DATA LISTING:
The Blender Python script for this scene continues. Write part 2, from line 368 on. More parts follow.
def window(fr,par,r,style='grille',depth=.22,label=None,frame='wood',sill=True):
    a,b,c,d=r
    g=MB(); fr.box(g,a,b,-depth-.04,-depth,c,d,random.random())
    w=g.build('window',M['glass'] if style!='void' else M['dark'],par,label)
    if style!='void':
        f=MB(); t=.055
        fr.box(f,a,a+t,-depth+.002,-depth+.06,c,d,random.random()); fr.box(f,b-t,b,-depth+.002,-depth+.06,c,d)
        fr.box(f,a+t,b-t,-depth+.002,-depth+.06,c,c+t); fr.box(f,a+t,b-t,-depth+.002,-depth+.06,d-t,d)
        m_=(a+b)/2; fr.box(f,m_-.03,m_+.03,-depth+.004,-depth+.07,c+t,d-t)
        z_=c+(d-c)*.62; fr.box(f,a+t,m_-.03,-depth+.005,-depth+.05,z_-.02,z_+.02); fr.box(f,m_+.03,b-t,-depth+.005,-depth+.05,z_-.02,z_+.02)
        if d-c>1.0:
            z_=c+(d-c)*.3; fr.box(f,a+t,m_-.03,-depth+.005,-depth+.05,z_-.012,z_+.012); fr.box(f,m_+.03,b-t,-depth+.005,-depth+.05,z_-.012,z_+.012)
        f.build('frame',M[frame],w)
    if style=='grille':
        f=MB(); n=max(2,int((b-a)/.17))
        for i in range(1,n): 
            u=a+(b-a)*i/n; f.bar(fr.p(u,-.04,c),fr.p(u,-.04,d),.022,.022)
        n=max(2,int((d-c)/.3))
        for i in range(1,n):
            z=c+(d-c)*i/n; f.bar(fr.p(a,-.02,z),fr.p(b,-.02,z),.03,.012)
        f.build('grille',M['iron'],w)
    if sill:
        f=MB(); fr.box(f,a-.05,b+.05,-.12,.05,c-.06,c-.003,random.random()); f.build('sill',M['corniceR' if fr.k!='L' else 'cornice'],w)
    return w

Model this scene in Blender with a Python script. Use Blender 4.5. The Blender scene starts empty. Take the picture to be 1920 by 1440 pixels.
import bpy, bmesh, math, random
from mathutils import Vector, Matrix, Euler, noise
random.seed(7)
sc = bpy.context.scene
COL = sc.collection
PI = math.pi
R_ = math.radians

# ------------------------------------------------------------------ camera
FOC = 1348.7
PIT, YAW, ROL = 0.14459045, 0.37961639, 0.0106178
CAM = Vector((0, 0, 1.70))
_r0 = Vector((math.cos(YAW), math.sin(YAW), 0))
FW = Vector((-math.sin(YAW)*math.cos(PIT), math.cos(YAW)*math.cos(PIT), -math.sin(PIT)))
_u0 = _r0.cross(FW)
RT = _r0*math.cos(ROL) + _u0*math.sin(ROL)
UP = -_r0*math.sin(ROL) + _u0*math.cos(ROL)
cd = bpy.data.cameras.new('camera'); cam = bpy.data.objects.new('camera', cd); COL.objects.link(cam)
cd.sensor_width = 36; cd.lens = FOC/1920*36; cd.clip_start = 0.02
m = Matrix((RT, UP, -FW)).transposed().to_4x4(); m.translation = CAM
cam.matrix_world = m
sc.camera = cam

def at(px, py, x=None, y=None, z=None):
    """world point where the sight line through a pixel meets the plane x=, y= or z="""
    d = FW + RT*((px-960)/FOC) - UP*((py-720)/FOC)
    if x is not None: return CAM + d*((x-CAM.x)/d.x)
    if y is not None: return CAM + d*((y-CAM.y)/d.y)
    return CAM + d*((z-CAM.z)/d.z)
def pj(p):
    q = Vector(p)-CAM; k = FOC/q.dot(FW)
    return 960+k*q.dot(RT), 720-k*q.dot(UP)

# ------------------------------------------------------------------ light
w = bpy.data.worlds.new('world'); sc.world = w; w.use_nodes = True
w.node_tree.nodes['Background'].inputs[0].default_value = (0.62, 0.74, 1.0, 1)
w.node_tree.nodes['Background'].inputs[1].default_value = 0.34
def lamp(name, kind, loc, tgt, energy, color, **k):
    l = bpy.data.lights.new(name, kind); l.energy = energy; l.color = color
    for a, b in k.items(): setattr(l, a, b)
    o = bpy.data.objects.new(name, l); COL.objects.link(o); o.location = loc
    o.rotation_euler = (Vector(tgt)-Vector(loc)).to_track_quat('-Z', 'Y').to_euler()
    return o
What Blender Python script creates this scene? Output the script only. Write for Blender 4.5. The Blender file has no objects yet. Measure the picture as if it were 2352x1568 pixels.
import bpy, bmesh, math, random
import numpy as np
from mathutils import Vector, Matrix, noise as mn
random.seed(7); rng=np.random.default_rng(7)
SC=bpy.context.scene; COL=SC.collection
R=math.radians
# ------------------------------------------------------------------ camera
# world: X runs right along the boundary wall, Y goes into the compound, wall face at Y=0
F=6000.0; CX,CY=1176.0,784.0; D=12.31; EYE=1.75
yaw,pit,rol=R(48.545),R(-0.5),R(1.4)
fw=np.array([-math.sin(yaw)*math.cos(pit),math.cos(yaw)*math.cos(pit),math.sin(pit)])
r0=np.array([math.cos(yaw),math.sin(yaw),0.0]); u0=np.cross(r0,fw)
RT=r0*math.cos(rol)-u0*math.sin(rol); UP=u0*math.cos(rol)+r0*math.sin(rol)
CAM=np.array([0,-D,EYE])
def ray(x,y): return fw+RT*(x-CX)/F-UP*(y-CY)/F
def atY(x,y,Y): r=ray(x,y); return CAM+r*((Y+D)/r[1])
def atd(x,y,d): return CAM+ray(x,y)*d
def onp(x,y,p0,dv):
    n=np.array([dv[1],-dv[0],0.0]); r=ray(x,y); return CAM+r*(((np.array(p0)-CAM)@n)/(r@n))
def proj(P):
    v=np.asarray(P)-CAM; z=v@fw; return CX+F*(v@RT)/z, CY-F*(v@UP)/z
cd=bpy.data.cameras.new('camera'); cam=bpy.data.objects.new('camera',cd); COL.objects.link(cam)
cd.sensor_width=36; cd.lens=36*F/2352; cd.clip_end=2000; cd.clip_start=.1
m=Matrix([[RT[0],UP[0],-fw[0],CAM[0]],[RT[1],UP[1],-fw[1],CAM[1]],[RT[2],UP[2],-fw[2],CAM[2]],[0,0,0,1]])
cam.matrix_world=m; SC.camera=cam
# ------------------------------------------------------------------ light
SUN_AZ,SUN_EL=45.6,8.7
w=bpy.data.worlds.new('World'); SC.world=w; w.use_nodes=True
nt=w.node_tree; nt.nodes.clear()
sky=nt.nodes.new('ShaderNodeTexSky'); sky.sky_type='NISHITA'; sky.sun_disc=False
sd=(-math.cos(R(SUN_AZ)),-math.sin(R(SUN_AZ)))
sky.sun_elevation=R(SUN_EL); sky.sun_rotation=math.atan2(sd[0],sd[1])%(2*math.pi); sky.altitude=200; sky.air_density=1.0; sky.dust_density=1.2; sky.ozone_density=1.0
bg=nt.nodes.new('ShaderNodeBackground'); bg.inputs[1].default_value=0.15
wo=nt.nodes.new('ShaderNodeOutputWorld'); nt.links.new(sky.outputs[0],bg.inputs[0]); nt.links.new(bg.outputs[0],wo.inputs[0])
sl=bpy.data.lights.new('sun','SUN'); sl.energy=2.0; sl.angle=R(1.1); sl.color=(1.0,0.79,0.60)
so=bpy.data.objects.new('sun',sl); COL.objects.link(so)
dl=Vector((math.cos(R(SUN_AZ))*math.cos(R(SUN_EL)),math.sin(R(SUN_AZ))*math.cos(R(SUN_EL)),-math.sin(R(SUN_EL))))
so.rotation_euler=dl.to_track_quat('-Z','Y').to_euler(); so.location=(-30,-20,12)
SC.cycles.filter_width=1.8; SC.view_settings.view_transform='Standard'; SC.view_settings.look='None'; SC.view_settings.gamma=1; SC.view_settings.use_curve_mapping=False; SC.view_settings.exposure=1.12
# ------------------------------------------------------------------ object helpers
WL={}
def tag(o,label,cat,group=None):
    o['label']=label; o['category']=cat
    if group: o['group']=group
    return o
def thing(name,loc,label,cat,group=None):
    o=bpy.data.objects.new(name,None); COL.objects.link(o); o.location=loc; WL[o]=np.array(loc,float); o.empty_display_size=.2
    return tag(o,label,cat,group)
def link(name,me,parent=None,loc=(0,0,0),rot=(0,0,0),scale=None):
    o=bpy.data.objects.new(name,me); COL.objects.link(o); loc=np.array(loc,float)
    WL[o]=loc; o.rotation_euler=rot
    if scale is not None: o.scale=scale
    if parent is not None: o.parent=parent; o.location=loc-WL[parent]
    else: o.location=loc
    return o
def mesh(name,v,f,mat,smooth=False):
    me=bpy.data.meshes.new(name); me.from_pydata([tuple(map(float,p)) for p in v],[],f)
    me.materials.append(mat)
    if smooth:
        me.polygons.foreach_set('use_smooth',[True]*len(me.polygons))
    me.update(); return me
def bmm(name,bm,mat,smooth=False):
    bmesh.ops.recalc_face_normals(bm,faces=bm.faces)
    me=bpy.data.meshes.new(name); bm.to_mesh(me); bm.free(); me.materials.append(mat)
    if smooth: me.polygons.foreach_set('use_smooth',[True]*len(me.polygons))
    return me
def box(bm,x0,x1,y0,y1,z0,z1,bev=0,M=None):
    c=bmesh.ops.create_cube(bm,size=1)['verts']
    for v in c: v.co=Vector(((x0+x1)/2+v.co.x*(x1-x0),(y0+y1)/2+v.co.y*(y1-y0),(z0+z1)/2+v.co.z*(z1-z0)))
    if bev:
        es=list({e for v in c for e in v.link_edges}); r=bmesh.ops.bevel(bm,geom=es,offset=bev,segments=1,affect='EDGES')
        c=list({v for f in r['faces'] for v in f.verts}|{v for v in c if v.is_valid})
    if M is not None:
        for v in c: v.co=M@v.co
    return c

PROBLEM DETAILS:
Return, word for word, every line from the top of the entries down to the line that holds "R_ = math.radians", both included.

CORRECT ANSWER:
The Blender Python script for this scene continues. Write part 2, from line 368 on. More parts follow.
def window(fr,par,r,style='grille',depth=.22,label=None,frame='wood',sill=True):
    a,b,c,d=r
    g=MB(); fr.box(g,a,b,-depth-.04,-depth,c,d,random.random())
    w=g.build('window',M['glass'] if style!='void' else M['dark'],par,label)
    if style!='void':
        f=MB(); t=.055
        fr.box(f,a,a+t,-depth+.002,-depth+.06,c,d,random.random()); fr.box(f,b-t,b,-depth+.002,-depth+.06,c,d)
        fr.box(f,a+t,b-t,-depth+.002,-depth+.06,c,c+t); fr.box(f,a+t,b-t,-depth+.002,-depth+.06,d-t,d)
        m_=(a+b)/2; fr.box(f,m_-.03,m_+.03,-depth+.004,-depth+.07,c+t,d-t)
        z_=c+(d-c)*.62; fr.box(f,a+t,m_-.03,-depth+.005,-depth+.05,z_-.02,z_+.02); fr.box(f,m_+.03,b-t,-depth+.005,-depth+.05,z_-.02,z_+.02)
        if d-c>1.0:
            z_=c+(d-c)*.3; fr.box(f,a+t,m_-.03,-depth+.005,-depth+.05,z_-.012,z_+.012); fr.box(f,m_+.03,b-t,-depth+.005,-depth+.05,z_-.012,z_+.012)
        f.build('frame',M[frame],w)
    if style=='grille':
        f=MB(); n=max(2,int((b-a)/.17))
        for i in range(1,n): 
            u=a+(b-a)*i/n; f.bar(fr.p(u,-.04,c),fr.p(u,-.04,d),.022,.022)
        n=max(2,int((d-c)/.3))
        for i in range(1,n):
            z=c+(d-c)*i/n; f.bar(fr.p(a,-.02,z),fr.p(b,-.02,z),.03,.012)
        f.build('grille',M['iron'],w)
    if sill:
        f=MB(); fr.box(f,a-.05,b+.05,-.12,.05,c-.06,c-.003,random.random()); f.build('sill',M['corniceR' if fr.k!='L' else 'cornice'],w)
    return w

Model this scene in Blender with a Python script. Use Blender 4.5. The Blender scene starts empty. Take the picture to be 1920 by 1440 pixels.
import bpy, bmesh, math, random
from mathutils import Vector, Matrix, Euler, noise
random.seed(7)
sc = bpy.context.scene
COL = sc.collection
PI = math.pi
R_ = math.radians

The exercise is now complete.